═══ Supplied data
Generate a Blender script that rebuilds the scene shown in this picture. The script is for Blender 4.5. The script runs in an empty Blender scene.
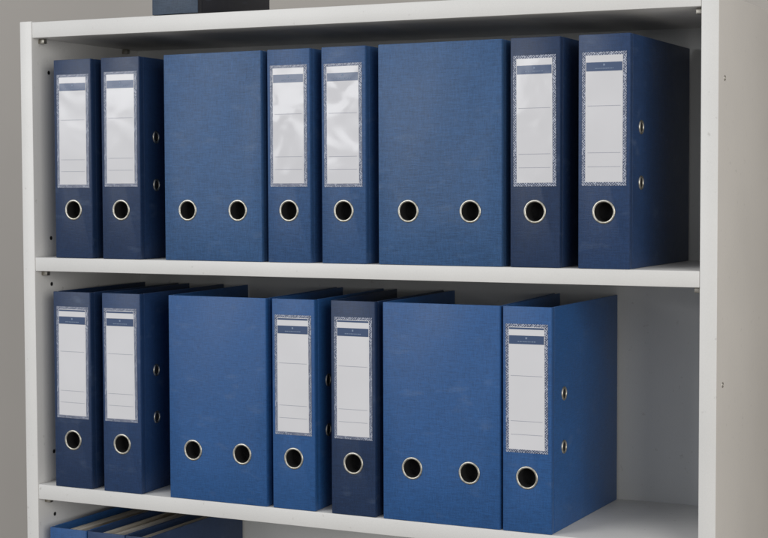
import bpy, bmesh, math, random
from mathutils import Matrix, Vector
random.seed(4)
scene=bpy.context.scene
col=scene.collection
scene.view_settings.view_transform='Standard'
scene.view_settings.look='None'
scene.view_settings.exposure=0

# ------------------------------------------------------------ materials
def new_mat(name):
    m=bpy.data.materials.new(name); m.use_nodes=True
    nt=m.node_tree; b=nt.nodes['Principled BSDF']
    return m,nt,b
def N(nt,t,**k):
    n=nt.nodes.new(t)
    for a,v in k.items(): setattr(n,a,v)
    return n
def math_n(nt,op,a,b=None,clamp=False):
    n=nt.nodes.new('ShaderNodeMath'); n.operation=op; n.use_clamp=clamp
    for i,v in enumerate((a,b)):
        if v is None: continue
        if isinstance(v,(int,float)): n.inputs[i].default_value=v
        else: nt.links.new(v,n.inputs[i])
    return n.outputs[0]
def ramp(nt,src,p0,c0,p1,c1):
    r=nt.nodes.new('ShaderNodeValToRGB')
    r.color_ramp.elements[0].position=p0; r.color_ramp.elements[0].color=c0
    r.color_ramp.elements[1].position=p1; r.color_ramp.elements[1].color=c1
    nt.links.new(src,r.inputs[0]); return r.outputs[0]
def g(v): return (v,v,v,1)

def cloth(name,colr,rough=0.5,amp=0.22,haze=0.06):
    m,nt,b=new_mat(name); L=nt.links.new
    tc=N(nt,'ShaderNodeTexCoord'); oi=N(nt,'ShaderNodeObjectInfo')
    sep=N(nt,'ShaderNodeSeparateXYZ'); L(tc.outputs['Object'],sep.inputs[0])
    h=math_n(nt,'ADD',sep.outputs[0],sep.outputs[1])
    rnd=math_n(nt,'MULTIPLY',oi.outputs['Random'],37.0)
    def streak(sh,sv,det=2.0):
        c=N(nt,'ShaderNodeCombineXYZ')
        L(math_n(nt,'MULTIPLY',h,sh),c.inputs[0]); L(math_n(nt,'MULTIPLY',sep.outputs[2],sv),c.inputs[1]); L(rnd,c.inputs[2])
        n=N(nt,'ShaderNodeTexNoise'); n.inputs['Scale'].default_value=1.0; n.inputs['Detail'].default_value=det
        L(c.outputs[0],n.inputs['Vector']); return n.outputs[0]
    a=streak(850,90); c=streak(75,850); mott=streak(9,7,4.0); fine=streak(1000,1000)
    s=math_n(nt,'ADD',math_n(nt,'ADD',a,math_n(nt,'MULTIPLY',c,1.2)),fine)
    s=math_n(nt,'SUBTRACT',s,1.6)
    s=math_n(nt,'MULTIPLY',s,amp*2.6)
    mm=math_n(nt,'MULTIPLY',math_n(nt,'SUBTRACT',mott,0.5),0.40)
    fac=math_n(nt,'ADD',math_n(nt,'ADD',s,mm),1.0)
    fac=math_n(nt,'MAXIMUM',fac,0.35)
    mx=N(nt,'ShaderNodeVectorMath',operation='SCALE'); mx.inputs[0].default_value=colr; L(fac,mx.inputs['Scale'])
    sc=streak(22,50,6.0)
    scr=ramp(nt,sc,0.60,g(0),0.80,g(1))
    mix=N(nt,'ShaderNodeMix',data_type='RGBA'); L(math_n(nt,'MULTIPLY',scr,0.18),mix.inputs['Factor'])
    L(mx.outputs[0],mix.inputs['A']); mix.inputs['B'].default_value=(0.18,0.24,0.34,1)
    L(mix.outputs['Result'],b.inputs['Base Color'])
    rr=math_n(nt,'ADD',math_n(nt,'MULTIPLY',mott,0.25),rough-0.12)
    L(rr,b.inputs['Roughness'])
    b.inputs['Specular IOR Level'].default_value=0.45
    b.inputs['Sheen Weight'].default_value=haze; b.inputs['Sheen Roughness'].default_value=0.4
    b.inputs['Sheen Tint'].default_value=(0.8,0.87,1,1)
    bp=N(nt,'ShaderNodeBump'); bp.inputs['Strength'].default_value=0.35; bp.inputs['Distance'].default_value=0.0005
    L(s,bp.inputs['Height'])
    bp2=N(nt,'ShaderNodeBump'); bp2.inputs['Strength'].default_value=0.35; bp2.inputs['Distance'].default_value=0.005
    L(mott,bp2.inputs['Height']); L(bp.outputs[0],bp2.inputs['Normal']); L(bp2.outputs[0],b.inputs['Normal'])
    return m

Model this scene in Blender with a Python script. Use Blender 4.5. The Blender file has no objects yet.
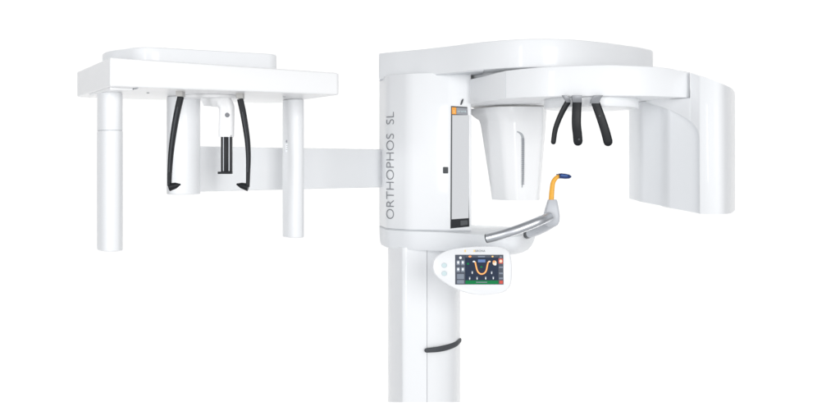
import bpy, bmesh, math
from mathutils import Vector, Matrix
C = bpy.context.scene.collection
V = Vector
EYE = 0.80          # camera height above the foot of the column
F = 1000.0          # focal length in photo pixels

def P(px, py, Y):   # a measured pixel at a chosen distance -> a point in metres
    return V(((px-420)*Y/F, Y, EYE+(165-py)*Y/F))
def XY(px, Y): return ((px-420)*Y/F, Y)

# ---------------------------------------------------------------- materials
def mat(name, col, rough=.4, metal=0., coat=0., emit=0., noise=0., bump=0., spec=.5, nscale=6):
    m = bpy.data.materials.new(name); m.use_nodes = True
    nt = m.node_tree; b = nt.nodes['Principled BSDF']
    b.inputs['Base Color'].default_value = (*col, 1)
    b.inputs['Roughness'].default_value = rough
    b.inputs['Metallic'].default_value = metal
    b.inputs['Coat Weight'].default_value = coat
    b.inputs['Coat Roughness'].default_value = .06
    b.inputs['Specular IOR Level'].default_value = spec
    if emit:
        b.inputs['Emission Color'].default_value = (*col, 1)
        b.inputs['Emission Strength'].default_value = emit
    if noise or bump:
        tc = nt.nodes.new('ShaderNodeTexCoord'); n = nt.nodes.new('ShaderNodeTexNoise')
        n.inputs['Scale'].default_value = nscale; n.inputs['Detail'].default_value = 5
        nt.links.new(tc.outputs['Object'], n.inputs['Vector'])
        if noise:
            mr = nt.nodes.new('ShaderNodeMapRange')
            mr.inputs['To Min'].default_value = rough-noise; mr.inputs['To Max'].default_value = rough+noise
            nt.links.new(n.outputs['Fac'], mr.inputs['Value']); nt.links.new(mr.outputs['Result'], b.inputs['Roughness'])
        if bump:
            n2 = nt.nodes.new('ShaderNodeTexNoise'); n2.inputs['Scale'].default_value = 900; n2.inputs['Detail'].default_value = 2
            nt.links.new(tc.outputs['Object'], n2.inputs['Vector'])
            bp = nt.nodes.new('ShaderNodeBump'); bp.inputs['Strength'].default_value = bump; bp.inputs['Distance'].default_value = .0006
            nt.links.new(n2.outputs['Fac'], bp.inputs['Height']); nt.links.new(bp.outputs['Normal'], b.inputs['Normal'])
    return m
WHITE  = mat('white_lacquer', (.91,.922,.935), .42, coat=.3, noise=.05, spec=.35)
WARM   = mat('bright_white_lacquer', (.955,.957,.96), .42, coat=.3, noise=.05, spec=.35)
SATIN  = mat('satin_white_plastic', (.895,.912,.93), .5, noise=.06, bump=.05)
GROOVE = mat('shadow_gap_grey', (.45,.47,.49), .6)
SOFTGAP = mat('pale_seam_grey', (.72,.74,.76), .6)
LETTER = mat('grey_print', (.25,.26,.275), .7, spec=.1)
BLACK  = mat('black_carbon', (.008,.010,.013), .42, noise=.12, spec=.3, bump=.15)
RUBBER = mat('dark_grey_rubber', (.075,.08,.088), .6, bump=.2, spec=.3)
STEEL  = mat('brushed_steel', (.66,.68,.71), .36, 1., noise=.08, nscale=40)
BRK2 = mat('clear_grey_bracket', (.50,.49,.47), .4)
BRK = mat('bracket_grey', (.30,.31,.33), .4, .3)
DSTEEL = mat('dark_steel', (.16,.165,.175), .4, .8)
ALU    = mat('cast_grey_plastic', (.58,.60,.635), .35, noise=.06)
MIRROR = mat('mirror_glass', (.97,.98,.99), .03, 1.)
FRAME  = mat('mirror_frame_grey', (.10,.105,.11), .5, spec=.1)
SMOKE  = mat('dark_label_grey', (.03,.032,.036), .45, noise=.08, spec=.1)
LGREY  = mat('label_grey', (.30,.31,.34), .5)
ORANGE = mat('orange_print', (.90,.36,.03), .5)
PALEOR = mat('pale_amber_print', (.92,.66,.28), .5)
YELLOW = mat('yellow_plastic', (.88,.42,.018), .35, noise=.06)
BLUE   = mat('blue_plastic', (.008,.035,.16), .4)
BLUEB  = mat('bright_blue_plastic', (.02,.10,.36), .35)
KEY    = mat('pale_teal_button', (.62,.76,.78), .4)
def scr(n, c, e=.3): return mat(n, c, .3, emit=e, spec=.12)
S_NAVY = scr('screen_navy', (.018,.028,.055)); S_SIDE = scr('screen_slate', (.075,.085,.11))
S_GREEN= scr('screen_green', (.0,.17,.05)); S_OR = scr('screen_orange', (.90,.33,.10))
S_YE = scr('screen_yellow', (.95,.6,.2)); S_WH = scr('screen_white', (.75,.78,.8)); S_BL = scr('screen_blue', (.12,.2,.42))
S_RED = scr('screen_red', (.55,.08,.06)); S_DK = scr('screen_dark', (.035,.05,.075)); S_SKIN = scr('screen_peach', (.85,.62,.45))
S_MID = scr('screen_grey', (.2,.23,.28))

# ---------------------------------------------------------------- mesh helpers
class MB:
    def __init__(s): s.bm = bmesh.new(); s.mats = []
    def mi(s, m):
        if m not in s.mats: s.mats.append(m)
        return s.mats.index(m)
    def merge(s, tmp, m):
        i = s.mi(m); vm = {}
        for v in tmp.verts: vm[v] = s.bm.verts.new(v.co)
        for f in tmp.faces:
            try: nf = s.bm.faces.new([vm[v] for v in f.verts]); nf.material_index = i
            except ValueError: pass
        tmp.free(); return s
    def loft(s, rings, m, caps=True, bevel=0, seg=3, closed=True, bevel_angle=40):
        t = bmesh.new(); R = [[t.verts.new(p) for p in r] for r in rings]; n = len(rings[0])
        for a, b in zip(R[:-1], R[1:]):
            for k in range(n if closed else n-1):
                t.faces.new((a[k], a[(k+1)%n], b[(k+1)%n], b[k]))
        if caps: t.faces.new(R[0][::-1]); t.faces.new(R[-1])
        bmesh.ops.recalc_face_normals(t, faces=t.faces)
        if bevel:
            es = [e for e in t.edges if len(e.link_faces) == 2 and e.calc_face_angle(0) > math.radians(bevel_angle)]
            bmesh.ops.bevel(t, geom=es, offset=bevel, segments=seg, profile=.5, affect='EDGES', clamp_overlap=True)
        return s.merge(t, m)
    def prism(s, poly, z0, z1, m, bevel=0, seg=3):      # z0, z1: numbers or functions of (x, y), relative to eye height
        f0 = z0 if callable(z0) else (lambda x, y: z0); f1 = z1 if callable(z1) else (lambda x, y: z1)
        return s.loft([[V((x, y, EYE+f0(x, y))) for x, y in poly], [V((x, y, EYE+f1(x, y))) for x, y in poly]], m, bevel=bevel, seg=seg)
    def build(s, name, parent=None, label=None, smooth=30):
        me = bpy.data.meshes.new(name); s.bm.to_mesh(me); s.bm.free()
        for m in s.mats: me.materials.append(m)
        me.polygons.foreach_set('use_smooth', [True]*len(me.polygons))
        me.set_sharp_from_angle(angle=math.radians(smooth))
        o = bpy.data.objects.new(name, me); C.objects.link(o)
        # put the object's origin at its own centre
        if len(me.vertices):
            lo = V([min(v.co[i] for v in me.vertices) for i in range(3)]); hi = V([max(v.co[i] for v in me.vertices) for i in range(3)])
            c = (lo+hi)/2; me.transform(Matrix.Translation(-c)); o.location = c
        if parent:
            w = o.location.copy(); o.parent = parent
            o.location = w - wpos(parent)
        if label: o['label'] = label
        return o
def wpos(o):
    p = V(o.location)
    while o.parent: o = o.parent; p += o.location
    return p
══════
§ **Work instructions**
Quote only the lines running from the line with "Model this scene" to the line with "def XY(px, Y): return ((px-420)*Y/F, Y)", ends included, exactly as they appear and without the pictures.

§ **Reply**
Model this scene in Blender with a Python script. Use Blender 4.5. The Blender file has no objects yet.
import bpy, bmesh, math
from mathutils import Vector, Matrix
C = bpy.context.scene.collection
V = Vector
EYE = 0.80          # camera height above the foot of the column
F = 1000.0          # focal length in photo pixels

def P(px, py, Y):   # a measured pixel at a chosen distance -> a point in metres
    return V(((px-420)*Y/F, Y, EYE+(165-py)*Y/F))
def XY(px, Y): return ((px-420)*Y/F, Y)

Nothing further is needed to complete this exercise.